4. A system for converting music of one form into music of another form, comprising

a. electronic receiving means for receiving said one form of music and converting it to electrical signals of changing frequencies,

b. a frequency detector connected to said receiving means for detecting discrete frequencies of said signals,

c. memory means having a plurality of prerecorded notes in another musical form stored therein,

d. electronic gating means connected to said detector and said memory means and responsive to different signals from said detector corresponding to different detected frequencies whereby an input signal representing a particular frequency in said one musical form will stimulate from said memory means a corresponding frequency in the other musical form, and,

e. output means connected to said memory means,

f. said detector including a frequency to voltage converter connected to said receiving means, a cathode ray tube having a beam responsive to the voltage from said converter, a plurality of light-sensing elements disposed in register with said tube and connected to said gating means whereby said beam will energize said elements in accordance with changes in said voltage.

5. A system for converting music of one form into music of another form, comprising

a. electronic receiving means for receiving said one form of music and converting it to electrical signals of changing frequencies,

b. a frequency detector connected to said receiving means for detecting discrete frequencies of said signals,

c. memory means having a plurality of prerecorded notes in another musical form stored therein,

d. electronic gating means connected to said detector and said memory means and responsive to different signals from said detector corresponding to different detected frequencies whereby an input signal representing a particular frequency in said one musical form will stimulate from said memory means a corresponding frequency in the other musical form, and,

e. output means connected to said memory means,

f. said detector including a frequency to voltage converter connected to said receiving means, a ramp generator, a pair of voltage comparators one of which is connected to said ramp generator and ground, an oscillator, a gate control connected to said oscillator and said comparators, a counter connected to said gate control, logic circuits, a clock connected to said counter and said logic circuits, said logic circuits being connected to said gating means.

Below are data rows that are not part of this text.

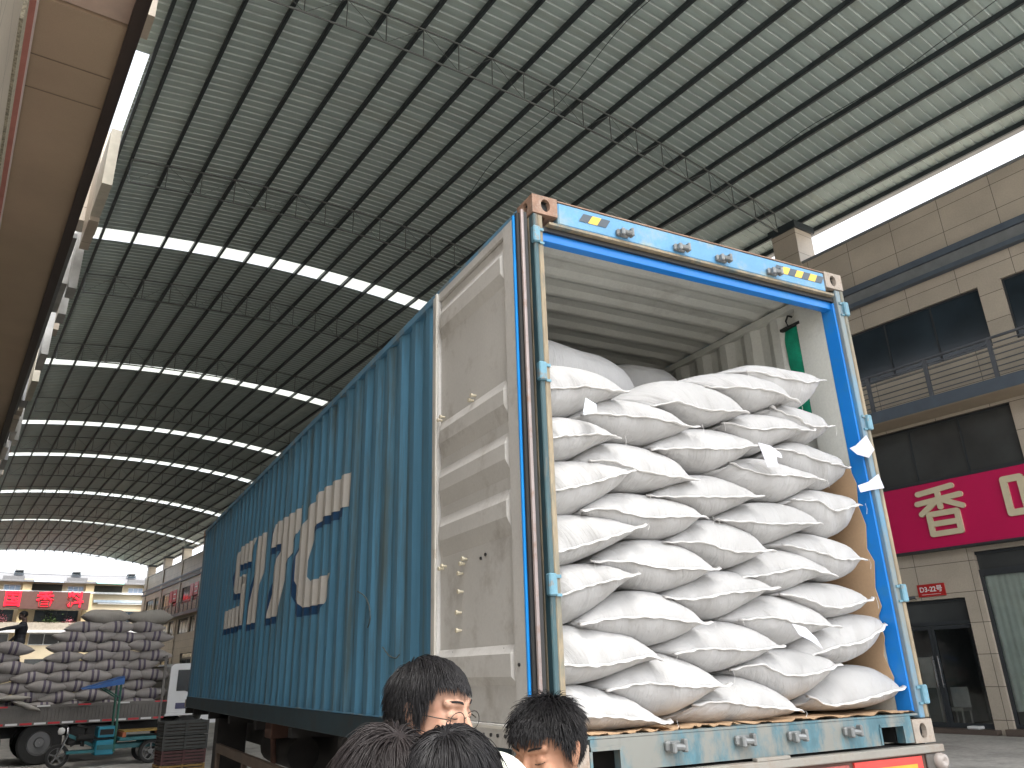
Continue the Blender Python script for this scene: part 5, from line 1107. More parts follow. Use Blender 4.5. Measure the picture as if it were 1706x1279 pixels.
q = MB(); q.box(-3.2, 5.9, VT+0.5, VT+0.65, 0.62, 0.88); q.box(-3.2, 5.9, VT+1.75, VT+1.9, 0.62, 0.88); q.box(3.3, 4.5, VT+0.05, VT+0.5, 0.4, 0.85, bev=0.04); q.box(-1.0, 0.9, VT+0.05, VT+0.15, 0.45, 0.62); q.build('chassis', blk, tk)
q = MB(); q.prism([(5.62, 1.02), (5.62, 2.2), (5.72, 2.28), (6.9, 2.30), (7.02, 2.22), (7.16, 1.62), (7.2, 1.02)], 1, VT+0.15, VT+2.15); q.build('cab', whitep, tk)
q = MB(); q.prism([(5.82, 1.58), (5.82, 2.12), (6.75, 2.12), (6.9, 1.72), (6.22, 1.52), (6.05, 1.58)], 1, VT+0.13, VT+0.149); q.build('side_window', darkglass, tk)
q = MB(); q.prism([(6.93, 2.14), (7.03, 2.14), (7.18, 1.66), (7.08, 1.66)], 1, VT+0.25, VT+2.05); q.build('windscreen', darkglass, tk)
q = MB(); q.box(5.84, 6.12, VT+0.135, VT+0.149, 1.13, 1.28); q.build('door_stripe', mat('dark_blue_stripe', (0.03, 0.03, 0.10), 0.4), tk)
q = MB(); q.box(5.58, 7.2, VT+0.12, VT+2.18, 0.96, 1.018, bev=0.01); q.prism([(6.5, 0.80), (6.55, 0.96), (7.28, 0.96), (7.28, 0.74), (6.62, 0.74)], 1, VT+0.1, VT+2.2); q.build('bumper', whitep, tk)
for (c_, rr) in (((2.69, 0.50), 0.5), ((1.35, 0.5), 0.5), ((6.16, 0.48), 0.46), ((-0.4, 0.5), 0.5)):
    w = MB(); w.lathe([(rr*0.58, 0), (rr*0.93, 0), (rr, 0.03), (rr, 0.22), (rr*0.93, 0.25), (rr*0.58, 0.25)], (c_[0], VT+0.12, c_[1]), 1, 32); wh = w.build('wheel', tyre, tk, auto=40)
    w = MB(); w.lathe([(0.01, 0.02), (rr*0.2, 0.02), (rr*0.24, 0.1), (rr*0.5, 0.10), (rr*0.58, 0.01)], (c_[0], VT+0.12, c_[1]), 1, 24); w.build('rim', rimm, wh, auto=40)
    w = MB(); w.lathe([(rr*0.58, 0), (rr*0.93, 0), (rr, 0.03), (rr, 0.22), (rr*0.93, 0.25), (rr*0.58, 0.25)], (c_[0], VT+1.95, c_[1]), 1, 24); w.build('wheel', tyre, tk, auto=40)
q = MB()
for i in range(13):
    a0, a1 = math.pi*(i/12), math.pi*((i+1)/12)
    if i < 12: q.add([(2.69+0.6*math.cos(a0), VT+0.1, 0.5+0.6*math.sin(a0)), (2.69+0.6*math.cos(a1), VT+0.1, 0.5+0.6*math.sin(a1)), (2.69+0.6*math.cos(a1), VT+0.5, 0.5+0.6*math.sin(a1)), (2.69+0.6*math.cos(a0), VT+0.5, 0.5+0.6*math.sin(a0))], [(0, 1, 2, 3)])
q.build('mudguard', blk, tk, fixn=False)

# cargo tricycle
tr_ = thing('cargo_tricycle', 'teal motor tricycle with a blue canopy parked beside the sack truck', 'tricycle', bld=True)
tealm = mat('teal_paint', (0.02, 0.14, 0.16), 0.45, var=0.2, fine=0.15); tealb = mat('teal_blue_panel', (0.02, 0.22, 0.32), 0.4, var=0.12); canop = mat('blue_canopy', (0.02, 0.10, 0.32), 0.55, var=0.15)
V3 = 23.5
def wheel(par, c, rr, w_, n=28):
    w = MB(); w.lathe([(rr*0.72, 0), (rr*0.94, 0), (rr, 0.015), (rr, w_-0.015), (rr*0.94, w_), (rr*0.72, w_)], c, 1, n); wh = w.build('wheel', tyre, par, auto=40)
    w = MB(); w.lathe([(rr*0.74, w_*0.3), (rr*0.66, w_*0.3), (rr*0.66, w_*0.7), (rr*0.74, w_*0.7)], c, 1, n)
    w.lathe([(0.01, 0.0), (rr*0.22, 0.0), (rr*0.22, w_), (0.01, w_)], c, 1, 12)
    for i in range(5):
        a = 2*math.pi*i/5+0.3; w.bar((c[0]+rr*0.2*math.cos(a), c[1]+w_*0.5, c[2]+rr*0.2*math.sin(a)), (c[0]+rr*0.68*math.cos(a), c[1]+w_*0.5, c[2]+rr*0.68*math.sin(a)), 0.05, 0.03)
    w.build('rim', rimm, wh, auto=40); return wh
wheel(tr_, (2.95, V3-0.05, 0.26), 0.26, 0.09); wheel(tr_, (4.95, V3-0.45, 0.27), 0.27, 0.12); wheel(tr_, (4.95, V3+0.35, 0.27), 0.27, 0.12)
q = MB(); q.tube([(2.95, V3-0.09, 0.26), (3.12, V3-0.09, 0.72), (3.10, V3-0.02, 0.86)], 0.022, 8); q.tube([(2.95, V3+0.08, 0.26), (3.12, V3+0.08, 0.72), (3.10, V3, 0.86)], 0.022, 8); q.build('front_fork', chrome, tr_, auto=40)
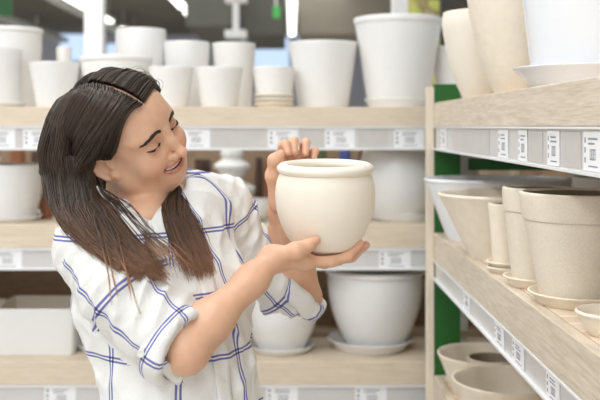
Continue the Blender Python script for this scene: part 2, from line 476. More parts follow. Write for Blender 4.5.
# grey insert cards between labels on the top rail
for px, w, d in ((237, 56, 'between face and raised fingers'), (373, 30, 'below the gap left of biggest pot'), (16, 12, 'at far left of top rail'), (312, 24, 'right of the raised fingers')):
    o = obj('insert_card', boxbm(-wl(w) / 2, wl(w) / 2, 0, 0.001, 0, 0.066), M['insert'], loc=(WX(px, YB), YB + 0.0025, 1.4225))
    tag(o, 'plain grey insert card in top back rail, ' + d, 'insert card', 'insert cards in the top back rail')
for px, d in ((6, 'at left edge of picture'), (395, 'under the big round pot')):
    price_label('white price label on middle back rail, ' + d, (WX(px, YB), YB + 0.002, 0.985), wl(32), 0.068, 0, px + 7, GL)
for px, d in ((282, 'under the round pot right of shirt'), (371, 'under the rimmed pot'), (60, 'under the square planter')):
    price_label('white price label on bottom back rail, ' + d, (WX(px, YB), YB + 0.002, 0.488), wl(32), 0.072, 0, px + 9, GL)

# ------------------------------------------------------------------ right shelving unit
ry0, ry1 = 0.55, 3.03
ru = thing('shelving_unit', 'whitewashed oak shelving unit on the right with green steel uprights', 'shelving unit', (XR, 3.0, 0))
for k, (zt, zf, zr) in enumerate(((RZ1, 1.5, 1.421), (RZ2, 1.053, 0.990), (RZ3, 0.58, 0.515), (0.16, 0.08, 0.02))):
    bd = obj('shelf_board', local(boxbm(XR + 0.026, 1.10, ry0, ry1 - 0.032, zt - 0.03, zt - 0.004), ru), M['wood_right'], ru)
    obj('slat_mat', local(boxbm(XR + 0.026, 1.10, ry0, ry1 - 0.032, zt - 0.0039, zt), ru), M['slats'], bd)
    obj('fascia', local(boxbm(XR, XR + 0.025, ry0, ry1 - 0.032, zf, zt, bev=0.002), ru), M['wood_right'], bd)
    if k < 3:
        rl = obj('price_rail', local(boxbm(XR + 0.004, XR + 0.010, ry0, ry1 - 0.032, zr, zf - 0.001), ru), M['rail'], ru)
        for xa, za, zb in ((XR - 0.003, zf - 0.005, zf - 0.001), (XR - 0.005, zr, zr + 0.005)):
            obj('rail_lip', local(boxbm(xa, XR + 0.004, ry0, ry1 - 0.032, za, zb), ru), M['rail_white'], rl)
obj('post', local(boxbm(XR - 0.024, XR + 0.001, 3.0, 3.03, 0, 1.63, bev=0.002), ru), M['wood_post'], ru)
up = obj('upright', local(boxbm(XR + 0.002, 0.562, 3.005, 3.045, 0, 1.64), ru), M['green'], ru)
for zz in (1.02, 1.38, 1.60, 0.75, 0.86): obj('bracket', local(boxbm(0.563, 0.588, 3.0, 3.03, zz - 0.042, zz + 0.038, bev=0.002), ru), M['steel'], up)
obj('upright', local(boxbm(1.06, 1.10, 3.005, 3.045, 0, 1.64), ru), M['green'], ru)
obj('cross_bar', local(boxbm(0.589, 1.059, 3.01, 3.035, 1.352, 1.392), ru), M['green'], ru)
obj('upright', local(boxbm(1.105, 1.14, ry0, ry0 + 0.04, 0, 1.64), ru), M['green'], ru)
obj('back_panel', local(boxbm(1.101, 1.104, ry0, ry1 - 0.032, 0.02, 1.56), ru), M['wood_right'], ru)

GLR = 'price labels on the right shelves'
# along the rail the labels stand a hand apart; y measured from the post towards the camera
for i, (px0, px1) in enumerate(((437, 449), (497, 507), (517, 526), (546, 558), (582, 600))):
    ya, yb = XR * FPX / (px0 - CX), XR * FPX / (px1 - CX)
    wds = ('nearest the post', 'second from the post', 'third from the post', 'fourth from the post', 'nearest the camera')[i]
    price_label('white price label on right upper rail, ' + wds, (XR + 0.0022, (ya + yb) / 2, 1.428), min(0.11, abs(ya - yb)), 0.064, -PI / 2, 50 + i, GLR)
for i, (px0, px1) in enumerate(((461, 470), (493, 503), (511, 523), (545, 558))):
    ya, yb = XR * FPX / (px0 - CX), XR * FPX / (px1 - CX)
    wds = ('nearest the post', 'second from the post', 'third from the post', 'nearest the camera')[i]
    price_label('white price label on right lower rail, ' + wds, (XR + 0.0022, (ya + yb) / 2, 0.996), min(0.10, abs(ya - yb)), 0.05, -PI / 2, 70 + i, GLR)
for i, (px0, px1) in enumerate(((452, 488), (528, 541), (562, 579))):
    ya, yb = XR * FPX / (px0 - CX), XR * FPX / (px1 - CX)
    w = abs(ya - yb)
    o = obj('insert_card', boxbm(-w / 2, w / 2, 0, 0.001, 0, 0.06), M['insert'], loc=(XR + 0.0025, (ya + yb) / 2, 1.43)); o.rotation_euler = (0, 0, -PI / 2)
    tag(o, 'grey insert card in right upper rail, ' + ('nearest the post', 'middle one', 'nearest the camera')[i], 'insert card', 'insert cards in the right rail')

# ------------------------------------------------------------------ the store behind
struct('floor', boxbm(-14, 14, -6, 30, -0.05, 0), M['floor'])
struct('ceiling', boxbm(-14, 14, -6, 30, 4.55, 4.65), M['ceiling'])
struct('wall_far', boxbm(-14, 14, 30, 30.1, 0, 4.55), M['wallfar'])
for i, (a, b, t, bt) in enumerate(((254, 289, 38, 72), (107, 119, 44, 70), (60, 86, 32, 60), (298, 330, 36, 42))):
    Yw = 29.95
    struct('window_%d' % (i + 1), boxbm(WX(a, Yw), WX(b, Yw), Yw, Yw + 0.04, WZ(bt, Yw), WZ(t, Yw)), M['winfar'])
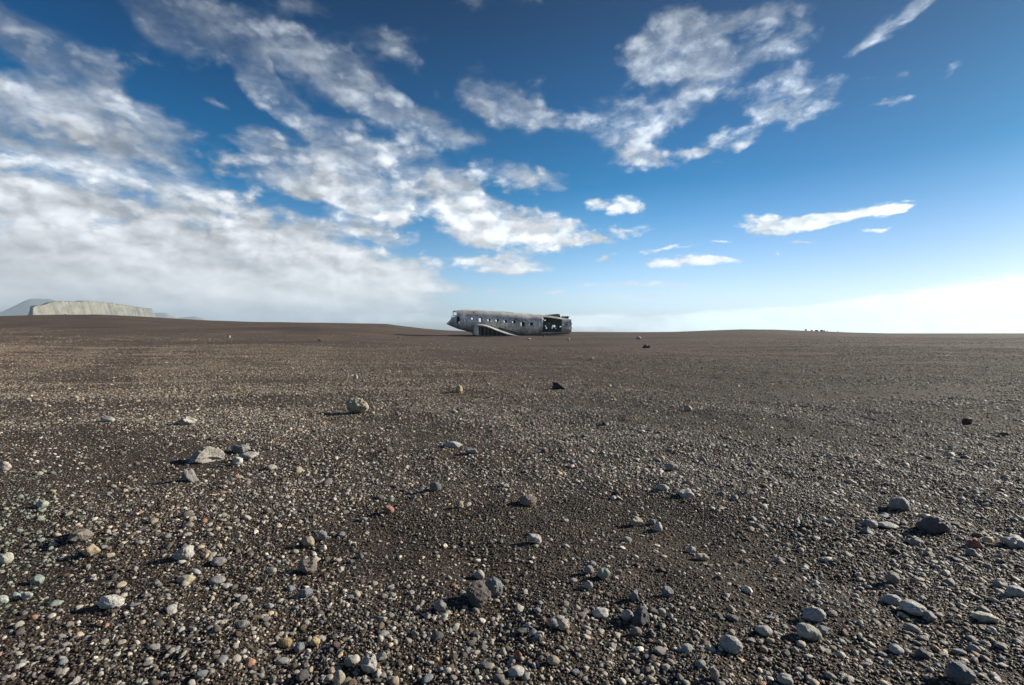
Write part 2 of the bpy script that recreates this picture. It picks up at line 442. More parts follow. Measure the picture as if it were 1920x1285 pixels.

6. A system for converting music of one form into music of another form, comprising

a. electronic receiving means for receiving said one form of music and converting it to electrical signals of changing frequencies,

b. a frequency detector connected to said receiving means for detecting discrete frequencies of said signals,

c. memory means having a plurality of prerecorded notes in another musical form stored therein,

d. electronic gating means connected to said detector and said memory means and responsive to different signals from said detector corresponding to different detected frequencies whereby an input signal representing a particular frequency in said one musical form will stimulate from said memory means a corresponding frequency in the other musical form, and,

e. output means connected to said memory means,

f. said gating means including a plurality of silicon-controlled rectifiers connected in parallel sequence between said frequency detector and said memory means, said rectifiers normally being in a nonconducting mode and adapted to conduct in response to said detector whereby said memory means will be selectively stimulated.